How can anyone be surprised that Trump turns out to be a sexist sleazeball?
In 1991, Trump said what female reporters said didn’t matter as long as they’ve got a “young and beautiful piece of ass.”
In 1994, after his daughter Tiffany had been born, Trump made a joke about his infant girl inheriting her mother’s legs and pondered whether she would inherit Marla Maples’ breasts as well.
In 1996, he launched a fat-shaming campaign against Miss Universe winner Alicia Machada, calling her “Miss Piggy” and “Miss Housekeeping”. His sustained public harassment of Machada led her to develop an eating disorder.
In 2006, he said of his eldest daughter: “If Ivanka weren’t my daughter, perhaps I’d be dating her.”
As for infidelity, in his 1987 book The Art of the Deal Trump shamelessly bragged about his affairs with married women: “If I told the real stories of my experiences with women, often seemingly very happily married and important women, this book would be a guaranteed best-seller.”
His own extra-marital affairs have been widely publicised – he left his wife for his mistress in a divorcee scandal that played out across tabloid headlines.
So why are we surprised that a video has surfaced showing Trump discussing women in the crudest and most dehumanising terms? The “grab ‘em by the pussy” video is disgusting, but it is hardly shocking. Donald Trump has a long and and meticulously documented history of sexism, misogyny, and the objectification of women.
Something about the 2005 video seems to have struck a particular nerve with the American public. Maybe it’s the timing, with the video highlighting Trump’s hypocrisy just weeks after he threatened to bring up Bill Clinton’s infidelity to attack Hillary. Maybe it’s the aggressive language (“I moved on her like a bitch”) that sounds disturbingly like Trump is advocating and boasting about sexual assault. Maybe this was the final straw for conservatives who have long been horrified by Trump and who now have cast-iron proof that he is, to quote National Review senior editor Jonah Goldberg, “an insecure, morally ugly, man-child who thinks boasting about how he can get away with groping women ‘because you’re a star’ impresses people”.
Regardless, the public outcry this time has been fierce enough to prompt the impossible: a Trump apology.
Watch that video. Don’t read a transcript – watch it. Watch the dull-eyed, robotic way Trump reads the script that has clearly been handed to him. Note the monotonous tone of voice, the complete lack of conviction or energy, the struggle to stay focussed. Certain words and phrases – “regret”, “humbled”, “I was wrong” – sound like they are being recited by a Trump clone. It looks more than a hostage video than an apology.
Trump claims “anyone who knows me knows these words don’t reflect who I am”. He is wrong.
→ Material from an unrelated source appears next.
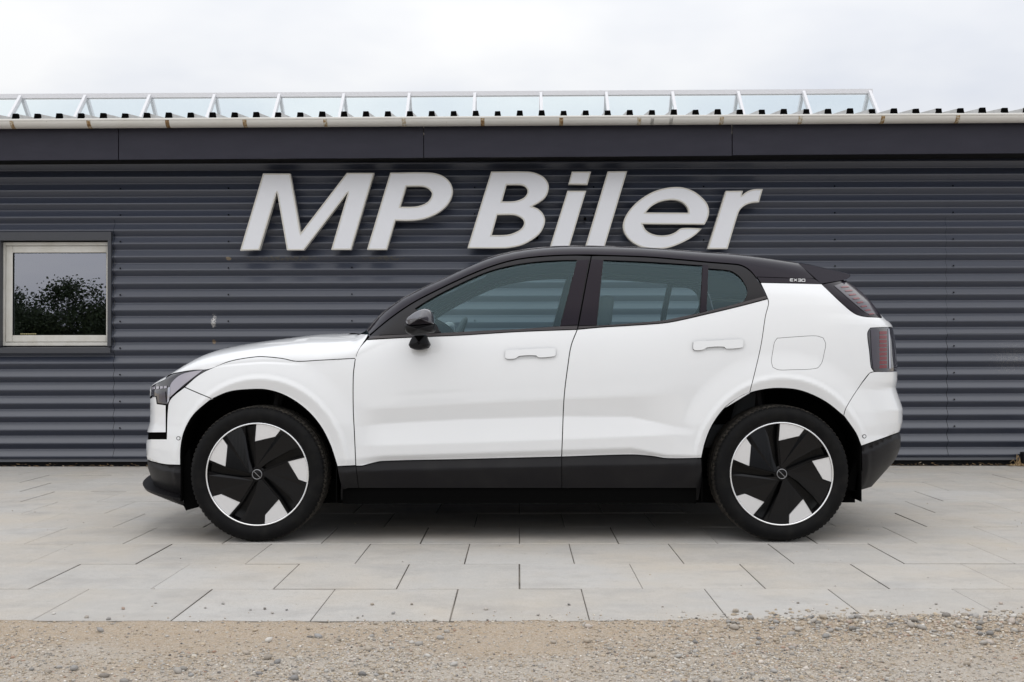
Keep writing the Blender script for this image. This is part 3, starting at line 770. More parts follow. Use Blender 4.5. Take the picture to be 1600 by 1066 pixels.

The video is a perfect reflection of a man who takes a perverse pride in his disrespect of women. Trump goes on to say that his time on the campaign trail has changed him, that he is no longer the man who treated women as objects in 2005. But here’s a quick reminder of just some of the things Trump has said since launching his bid for the White House.
Fourteen months ago, he defended calling women “fat pigs”, “dogs”, “slobs”, and “disgusting animals” in the first Republican debate. When he was challenged about sexism by female moderator Megyn Kelly, he called her a “bimbo”, and attacked her afterwards by suggesting she had been hard on him because she was menstruating.
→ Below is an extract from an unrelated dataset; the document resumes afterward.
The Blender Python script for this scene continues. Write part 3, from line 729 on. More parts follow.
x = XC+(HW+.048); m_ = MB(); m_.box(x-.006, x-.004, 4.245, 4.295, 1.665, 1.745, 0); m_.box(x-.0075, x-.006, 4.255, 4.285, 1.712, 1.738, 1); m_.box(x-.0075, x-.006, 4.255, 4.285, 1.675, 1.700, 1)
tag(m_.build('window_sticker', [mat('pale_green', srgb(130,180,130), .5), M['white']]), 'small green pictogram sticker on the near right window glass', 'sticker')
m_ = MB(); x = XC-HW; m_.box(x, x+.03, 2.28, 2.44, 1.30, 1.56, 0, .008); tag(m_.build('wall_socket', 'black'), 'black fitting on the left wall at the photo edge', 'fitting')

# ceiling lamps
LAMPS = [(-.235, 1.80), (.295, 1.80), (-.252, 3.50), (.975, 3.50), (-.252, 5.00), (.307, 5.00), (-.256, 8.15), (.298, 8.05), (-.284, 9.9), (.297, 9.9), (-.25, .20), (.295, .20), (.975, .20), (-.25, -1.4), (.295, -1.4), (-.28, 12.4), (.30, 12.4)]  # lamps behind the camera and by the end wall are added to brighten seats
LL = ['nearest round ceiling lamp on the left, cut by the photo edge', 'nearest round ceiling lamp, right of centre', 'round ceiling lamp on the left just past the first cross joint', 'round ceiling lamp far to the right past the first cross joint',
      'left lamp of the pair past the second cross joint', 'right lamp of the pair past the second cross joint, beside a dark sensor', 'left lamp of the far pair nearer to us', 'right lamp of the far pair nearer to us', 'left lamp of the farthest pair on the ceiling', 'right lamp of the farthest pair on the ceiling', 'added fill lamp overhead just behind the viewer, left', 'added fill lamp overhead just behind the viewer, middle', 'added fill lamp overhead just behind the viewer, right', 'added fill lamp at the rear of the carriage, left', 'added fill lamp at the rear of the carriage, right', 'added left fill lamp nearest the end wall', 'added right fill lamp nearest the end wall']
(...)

He said of female Republican primary rival Carly Fiorina: “Look at that face? Can you imagine that, the face of our next president?”
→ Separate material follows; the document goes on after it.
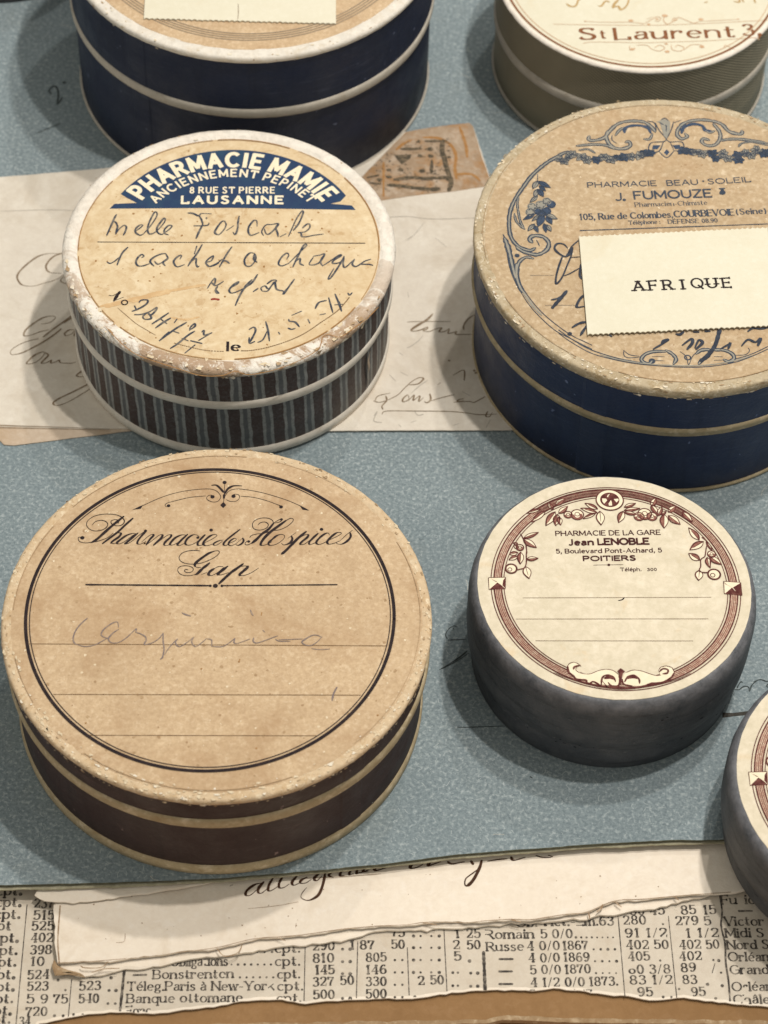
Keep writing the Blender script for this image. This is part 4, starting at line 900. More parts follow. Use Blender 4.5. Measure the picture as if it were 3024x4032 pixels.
for x, y, r in ((850, 65, .00042), (745, 190, .00042), (928, 185, .00042), (362, 268, .00036), (1342, 278, .00038)): K.disc(at(x, y, K.z, g4), r, 10)
K.build('printed_lettering', I_BLACK, lg)
K = Ink(zg + 4e-5, og)
K.line(FULL, (116, 2535), (1524, 2543), .00016); K.line(FULL, (211, 2734), (1419, 2737), .00016); K.line(FULL, (353, 2895), (1245, 2897), .00016)
K.build('ruled_lines', I_BROWN_LINE, lg)
K = Ink(zg + 6e-5, og)
K.pen(g5, '260,150 190,210 130,290 105,370 120,420 160,440 240,458 340,440 420,400 490,360;600,250 585,190 520,210 440,270 410,325 440,355 490,370;600,270 540,310 490,370 510,410 560,420 620,405 700,350 790,265 790,300 840,320 890,350 900,390 880,435 960,420 1040,370 1085,310;1085,310 1085,400 1095,480 1080,570 1055,595;1100,550 1150,470 1240,375 1220,410 1240,450 1290,450 1420,355;1420,355 1395,400 1420,450 1460,450 1560,370', .00020, .00030)
K.pen(g6, '45,375 85,380 95,410 90,450;90,455 220,455 350,365;345,375 335,410 360,425 430,405 510,375;550,365 545,400 580,420 650,400 760,360 815,340;790,380 830,400 950,400;820,385 960,380 1080,375;1295,360 1240,335 1180,340 1100,385 1075,410 1110,440 1180,445 1250,400 1290,350;1180,480 1270,490 1380,485', .00020, .00030)
K.pen(g6, '515,60 530,100 545,120;650,280 670,300', .0003)
K.pen(g5, '1290,90 1330,110 1385,125', .00035)
K.pen((0, 2600, .948), '1258,100 1245,125 1240,150', .0004)
K.build('pencil_writing', I_PENCIL, lg)
K = Ink(zg + 5e-5, og)
K.pen(g6, '638,85 634,120;400,595 390,625', .00035)
for x, y in ((752, 32), (320, 234), (957, 328), (892, 5), (1410, 205)): K.disc(at(x, y, K.z, (0, 2600, .948)), .0002, 7)
K.build('rust_specks', I_SPOT, lg)

spots(lg, zg + 2e-5, og, .036, 420, 9, I_GRIME, .00006, .00040)
spots(lg, zg + 2.2e-5, og, .037, 260, 19, I_PALEFIB, .00005, .00030)
M_CH1 = ink('bare_card_chip', (0.67, 0.56, 0.395), (0.52, 0.40, 0.25), amt=.9); M_CH2 = ink('brown_chip', (0.36, 0.245, 0.14), (0.47, 0.34, 0.21), amt=.9); M_CH3 = ink('white_chip', (0.74, 0.67, 0.55), (0.60, 0.51, 0.38), amt=.9)
chips(tg, BG['R'], BG['h'], .0016, .0024, 520, 1, (M_CH1, M_CH1, M_CH2), size=.00055, side=.45)
chips(tg, BG['R'], BG['h'], .0016, .0030, 300, 2, (M_CH1, M_CH1, M_CH3), 190, 350, .0007, .4)
# ---- M: striped box, Lausanne
BM = dict(c=(-.0344, .3680), R=.03485, h=.02875)
M_STR1 = stripe_mat('striped_paper_lid', 46, 0.30); M_STR2 = stripe_mat('striped_paper_body', 46, 0.0)
tm, lm = banded_box('pill_box', 'small box with brown and grey striped sides and worn cream Lausanne pharmacy label', BM['c'], BM['R'], BM['h'], .985, .0186, .0024, .0027, .0020, .0031,
                    (M_STR2, M_STR1, M_WHITE, M_RIM_M, M_AGED), 2.1, inset=.0003, bead=.002, base_z=Z_LETTER)
om = tm.location.copy(); zm = BM['h'] - .0003 + Z_LETTER
m1 = (380, 810, 3.318); m2 = (830, 810, 3.318); m3 = (380, 960, 3.318); m4 = (830, 960, 2.476); m5 = (400, 1120, 3.318); m6 = (880, 1120, 2.765); m7 = (400, 560, 1.595)
K = Ink(zm + 2e-5, om)
K.pen(m5, '-10,285 120,255 250,225 400,190 600,150 800,100 980,70 1150,40 1350,5', .0009)
K.pen(m5, '350,205 500,190 650,140 800,110 900,85', .0016)
K.pen(m5, '60,290 160,260 260,235', .0014)
K.pen(m5, '900,430 1100,460 1270,425', .0006)
K.build('stain_streak', I_STAIN, lm)
K = Ink(zm + 3e-5, om)
arc = [at(x, y, K.z, m7) for x, y in ((120, 325), (820, 48), (1535, 335))]; cc = circle3(*arc); rr = (arc[0] - cc).length
a0 = atan2(arc[0].y - cc.y, arc[0].x - cc.x); a1 = atan2(arc[2].y - cc.y, arc[2].x - cc.x)
badge = [(cc.x + rr * cos(a0 + (a1 - a0) * i / 40), cc.y + rr * sin(a0 + (a1 - a0) * i / 40)) for i in range(41)]
badge += [(p.x, p.y) for p in (at(x, y, K.z, m7) for x, y in ((1500, 372), (1437, 386), (1572, 397), (1595, 425), (800, 412), (50, 417), (80, 387), (222, 381), (160, 350)))]
K.poly(badge)
K.build('printed_badge', I_NAVYPRINT, lm)
K = Ink(zm + 6e-5, om)
K.arctext(m7, (258, 352), (820, 150), (1386, 364), 80, 'PHARMACIE MAMIE', 2.5)
K.arctext(m7, (345, 380), (822, 214), (1302, 378), 43, 'ANCIENNEMENT PEPINET', 2.1)
K.text(m7, (556, 319), (1085, 319), 36, '8 RUE ST PIERRE', wt=2.0, track=2.2)
K.text(m7, (505, 383), (1137, 384), 44, 'LAUSANNE', wt=2.8, track=2.4)
K.build('badge_lettering', I_CREAM_T, lm)
K = Ink(zm + 5e-5, om)
w0 = .00034; w1 = .00050
K.pen(m1, '260,115 230,170 190,260 135,385;215,200 250,215 275,270 265,310 250,370;250,370 300,300 360,255 390,280 375,340 350,385;510,330 570,290 605,255 575,250 530,280 505,320 520,360 570,385 610,370;610,370 700,270 780,150 790,95 760,85 710,170 670,280 680,360 730,365 790,330;790,330 870,240 900,180 880,165 840,210 790,290 800,350 850,375 880,360;880,360 960,300 985,260 940,260 890,310 890,360 940,380;1370,100 1500,105;1340,130 1370,180 1390,245;1270,262 1360,262 1450,255 1470,225;1435,155 1438,168', w0, w1)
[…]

When Hillary Clinton took a bathroom break during the December 2015 Democratic primary debate, Trump called it “too disgusting”, and said she got “schlonged” by Barack Obama in 2008. Earlier that year, he had tweeted that Hillary “couldn’t satisfy” America because she couldn’t satisfy her husband – both blaming her for Bill Clinton’s infidelity and turning male gratification into a requirement for the presidency.
In the first presidential debate last month, Trump interrupted Clinton 25 times in 26 minutes. When he brought up his treatment of Alicia Machada, he offered no apology. Four days later he went on a twitter rampage, calling Machada “disgusting” and a “con”, and alluding to a fictional sex tape.
And after all this, Trump has the temerity to say that Hillary Clinton is the one who is sexist, making accusations that she “bullied, attacked, shamed and intimidated” the women involved in Bill Clinton’s affairs. Funny, that sounds exactly what Trump has repeatedly and publicly done to countless women over the years.
The poet and civil rights activist Maya Angelou once said: “When someone shows you who they are, believe them; the first time.” Trump has never hidden who he is: a misogynist, a chauvinist, an entitled and immature bigot who sees women as objects – objects whose primary purpose is the sexual gratification of men. Anyone who is surprised by the latest video has been deluding themselves. Trump has always been Trump. The American public just hadn’t noticed until now.